:: Problem details ::
Set down the full listing exactly as given. Any pictures are to be left out.

:: Supplied material ::
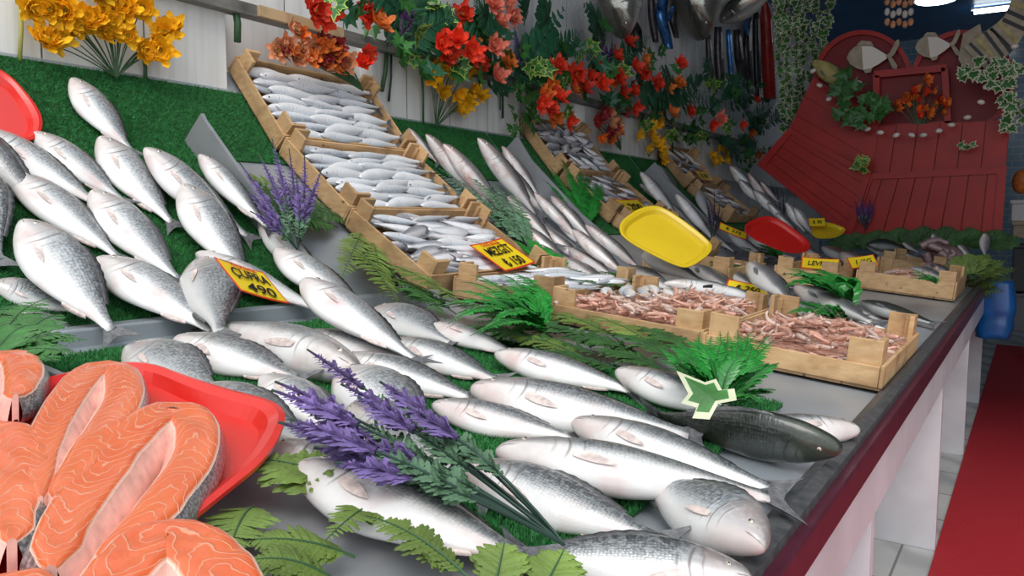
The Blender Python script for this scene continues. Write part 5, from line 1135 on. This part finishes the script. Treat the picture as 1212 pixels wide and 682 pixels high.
for a in [([(770, -10), (772, 20), (776, 50)], .02, 'ribbon', 'dark dried strip at the left of the hanging group'), ([(786, -10), (782, 20), (792, 58)], .03, 'bluefoil', 'blue-grey hanging strip reaching lowest left of the big silver fish'), ([(800, -10), (796, 25), (801, 45)], .018, 'ribbon', 'narrow dark strip beside the blue-grey one'), ([(778, 5), (790, 25), (796, 8)], .015, 'bluefoil', 'looped thin strip across the blue-grey one'),
          ([(838, 40), (840, 75), (845, 105)], .02, 'ribbon', 'dark strip hanging below the largest silver fish'), ([(850, 32), (851, 70), (853, 105)], .03, 'ribbon', 'grey wide strip hanging below the aslant fish'), ([(862, 35), (864, 65), (866, 92)], .02, 'bluefoil', 'bright blue strip hanging in the group below the aslant fish'), ([(872, 35), (875, 70), (880, 100)], .03, 'ribbon', 'brown strip right of the bright blue one'),
          ([(886, 20), (884, 60), (888, 112)], .03, 'ribbon', 'dark wide strip left of the red tube'), ([(895, 15), (896, 60), (897, 115)], .028, 'ribbon', 'dark strip against the red tube'), ([(888, 12), (882, 30), (886, 48)], .014, 'bluefoil', 'small blue curved strip under the aslant fish'), ([(745, 20), (752, 35), (755, 62)], .03, 'ribbon', 'dark rounded strip right of the first hanging fish')]: ribbon(a[0], a[1], a[2], a[3])
A, B = wallp(905, 0, .1), wallp(911, 118, .1); b = MB(); n = 44
b.tube([lerp(A, B, i/n) for i in range(n+1)], [(.02+.04*min(1, i/8))*(1+.09*(i % 2 if i > 18 else 0)) for i in range(n+1)], 12)
tag(b.build('red_ribbed_tube', M['rust'], origin=A, smooth=True), 'long red ribbed tube hanging beside the ivy curtain', 'decoration')
b = MB()
for k in range(9): b.tube([wallp(640+k*7, -12, .02), wallp(668+k*7, 42, .02)], .0012, 4); b.tube([wallp(640+k*9, 40-k*5, .021), wallp(640+k*9+26, -2-k*3+14, .021)], .0012, 4)
tag(b.build('string_net', M['net'], origin=wallp(670, 20, .02)), 'pale string netting on the wall behind the hanging fish', 'net')
# ivy curtain
for i, (x0, x1) in enumerate([(918, 926), (930, 932), (940, 944), (952, 946), (968, 958), (984, 966), (924, 936)]):
    q = random.Random(i); b = MB(); yy = [-15, 165, 150, 135, 110, 90, 150][i] if i else 150
    P_ = [atY(lerp(x0, x1, k/24)+q.uniform(-3, 3), -15+(yy+15)*k/24, 6.35+.08*(i % 2)) for k in range(25)]; b.tube(P_, .0025, 5, 2)
    for p in P_:
        for j in range(2): d = V((q.uniform(-.2, .6), q.uniform(-1, 1), q.uniform(-1, .3))).normalized(); ivy(b, p, d, V((.3, -1, 0)), q.uniform(.06, .085))
    tag(b.build('ivy_strand', [M['green'], M['ivyedge'], M['stem']], origin=P_[0]), 'strand of variegated ivy hanging in the curtain at the end of the wall', 'ivy', 'ivy strands of the hanging curtain')

# ------------------------------------------------------------------ red boards at the end of the stall
def plate(poly, Y, th, name, m, parent, origin=None, bevel=.003, mb=None):
    P_ = [atY(x, y, Y) for x, y in poly]; b = mb or MB(); b.prism(P_, (0, th, 0)); return b.build(name, M[m], parent, bevel=bevel) if mb is None else b
def boards(quad, Y, n, label, m='redwood', fr=True, cross=True, name='red_planking', along=0):
    """planked panel: quad = four pixels (tl, tr, br, bl) on the plane Y"""
    q = [atY(x, y, Y) for x, y in quad]; c = sum(q, V())/4; r = empty(name, c, label, 'panel')
    if along: q = [q[1], q[2], q[3], q[0]]
    P = lambda u, v, d=0: lerp(lerp(q[0], q[1], u), lerp(q[3], q[2], u), v)+V((0, -d, 0))
    b = MB()
    for i in range(n):
        u0, u1 = i/n+.004, (i+1)/n-.004
        for s in ((u0, u1),):
            g = [P(s[0], 0, .0), P(s[1], 0, .0), P(s[1], 1, .0), P(s[0], 1, .0)]; b.prism(g, (0, -.016, 0))
    b.prism([P(0, 0, -.004), P(1, 0, -.004), P(1, 1, -.004), P(0, 1, -.004)], (0, .004, 0)); b.build('planks', M[m], r, bevel=.0025)
    if fr:
        e = .045/((q[1]-q[0]).length); f = .045/((q[3]-q[0]).length)
        for nm, (u0, v0, u1, v1) in dict(a=(0, 0, 1, f), b=(0, 1-f, 1, 1), c=(0, f, e, 1-f), d=(1-e, f, 1, 1-f)).items():
            MB().prism([P(u0, v0, .017), P(u1, v0, .017), P(u1, v1, .017), P(u0, v1, .017)], (0, -.018, 0)).build('frame_board', M[m], r, bevel=.003)
    return r
boards(((1037, 150), (1196, 142), (1190, 203), (1027, 212)), 6.06, 6, 'upper red planked panel under the string of shells', fr=False)
boards(((1028, 206), (1192, 197), (1185, 290), (1000, 284)), 5.98, 8, 'lower red planked panel with light stripes of sheen')
boards(((935, 152), (1032, 205), (1008, 282), (897, 195)), 5.96, 5, 'tilted red planked panel at the left, its corner over the fish', along=1)
boards(((963, 92), (1042, 140), (1032, 214), (932, 158)), 6.05, 3, 'upper tilted red panel below the tan fish figure', along=1, fr=False)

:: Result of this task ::
The Blender Python script for this scene continues. Write part 5, from line 1135 on. This part finishes the script. Treat the picture as 1212 pixels wide and 682 pixels high.
for a in [([(770, -10), (772, 20), (776, 50)], .02, 'ribbon', 'dark dried strip at the left of the hanging group'), ([(786, -10), (782, 20), (792, 58)], .03, 'bluefoil', 'blue-grey hanging strip reaching lowest left of the big silver fish'), ([(800, -10), (796, 25), (801, 45)], .018, 'ribbon', 'narrow dark strip beside the blue-grey one'), ([(778, 5), (790, 25), (796, 8)], .015, 'bluefoil', 'looped thin strip across the blue-grey one'),
          ([(838, 40), (840, 75), (845, 105)], .02, 'ribbon', 'dark strip hanging below the largest silver fish'), ([(850, 32), (851, 70), (853, 105)], .03, 'ribbon', 'grey wide strip hanging below the aslant fish'), ([(862, 35), (864, 65), (866, 92)], .02, 'bluefoil', 'bright blue strip hanging in the group below the aslant fish'), ([(872, 35), (875, 70), (880, 100)], .03, 'ribbon', 'brown strip right of the bright blue one'),
          ([(886, 20), (884, 60), (888, 112)], .03, 'ribbon', 'dark wide strip left of the red tube'), ([(895, 15), (896, 60), (897, 115)], .028, 'ribbon', 'dark strip against the red tube'), ([(888, 12), (882, 30), (886, 48)], .014, 'bluefoil', 'small blue curved strip under the aslant fish'), ([(745, 20), (752, 35), (755, 62)], .03, 'ribbon', 'dark rounded strip right of the first hanging fish')]: ribbon(a[0], a[1], a[2], a[3])
A, B = wallp(905, 0, .1), wallp(911, 118, .1); b = MB(); n = 44
b.tube([lerp(A, B, i/n) for i in range(n+1)], [(.02+.04*min(1, i/8))*(1+.09*(i % 2 if i > 18 else 0)) for i in range(n+1)], 12)
tag(b.build('red_ribbed_tube', M['rust'], origin=A, smooth=True), 'long red ribbed tube hanging beside the ivy curtain', 'decoration')
b = MB()
for k in range(9): b.tube([wallp(640+k*7, -12, .02), wallp(668+k*7, 42, .02)], .0012, 4); b.tube([wallp(640+k*9, 40-k*5, .021), wallp(640+k*9+26, -2-k*3+14, .021)], .0012, 4)
tag(b.build('string_net', M['net'], origin=wallp(670, 20, .02)), 'pale string netting on the wall behind the hanging fish', 'net')
# ivy curtain
for i, (x0, x1) in enumerate([(918, 926), (930, 932), (940, 944), (952, 946), (968, 958), (984, 966), (924, 936)]):
    q = random.Random(i); b = MB(); yy = [-15, 165, 150, 135, 110, 90, 150][i] if i else 150
    P_ = [atY(lerp(x0, x1, k/24)+q.uniform(-3, 3), -15+(yy+15)*k/24, 6.35+.08*(i % 2)) for k in range(25)]; b.tube(P_, .0025, 5, 2)
    for p in P_:
        for j in range(2): d = V((q.uniform(-.2, .6), q.uniform(-1, 1), q.uniform(-1, .3))).normalized(); ivy(b, p, d, V((.3, -1, 0)), q.uniform(.06, .085))
    tag(b.build('ivy_strand', [M['green'], M['ivyedge'], M['stem']], origin=P_[0]), 'strand of variegated ivy hanging in the curtain at the end of the wall', 'ivy', 'ivy strands of the hanging curtain')

# ------------------------------------------------------------------ red boards at the end of the stall
def plate(poly, Y, th, name, m, parent, origin=None, bevel=.003, mb=None):
    P_ = [atY(x, y, Y) for x, y in poly]; b = mb or MB(); b.prism(P_, (0, th, 0)); return b.build(name, M[m], parent, bevel=bevel) if mb is None else b
def boards(quad, Y, n, label, m='redwood', fr=True, cross=True, name='red_planking', along=0):
    """planked panel: quad = four pixels (tl, tr, br, bl) on the plane Y"""
    q = [atY(x, y, Y) for x, y in quad]; c = sum(q, V())/4; r = empty(name, c, label, 'panel')
    if along: q = [q[1], q[2], q[3], q[0]]
    P = lambda u, v, d=0: lerp(lerp(q[0], q[1], u), lerp(q[3], q[2], u), v)+V((0, -d, 0))
    b = MB()
    for i in range(n):
        u0, u1 = i/n+.004, (i+1)/n-.004
        for s in ((u0, u1),):
            g = [P(s[0], 0, .0), P(s[1], 0, .0), P(s[1], 1, .0), P(s[0], 1, .0)]; b.prism(g, (0, -.016, 0))
    b.prism([P(0, 0, -.004), P(1, 0, -.004), P(1, 1, -.004), P(0, 1, -.004)], (0, .004, 0)); b.build('planks', M[m], r, bevel=.0025)
    if fr:
        e = .045/((q[1]-q[0]).length); f = .045/((q[3]-q[0]).length)
        for nm, (u0, v0, u1, v1) in dict(a=(0, 0, 1, f), b=(0, 1-f, 1, 1), c=(0, f, e, 1-f), d=(1-e, f, 1, 1-f)).items():
            MB().prism([P(u0, v0, .017), P(u1, v0, .017), P(u1, v1, .017), P(u0, v1, .017)], (0, -.018, 0)).build('frame_board', M[m], r, bevel=.003)
    return r
boards(((1037, 150), (1196, 142), (1190, 203), (1027, 212)), 6.06, 6, 'upper red planked panel under the string of shells', fr=False)
boards(((1028, 206), (1192, 197), (1185, 290), (1000, 284)), 5.98, 8, 'lower red planked panel with light stripes of sheen')
boards(((935, 152), (1032, 205), (1008, 282), (897, 195)), 5.96, 5, 'tilted red planked panel at the left, its corner over the fish', along=1)
boards(((963, 92), (1042, 140), (1032, 214), (932, 158)), 6.05, 3, 'upper tilted red panel below the tan fish figure', along=1, fr=False)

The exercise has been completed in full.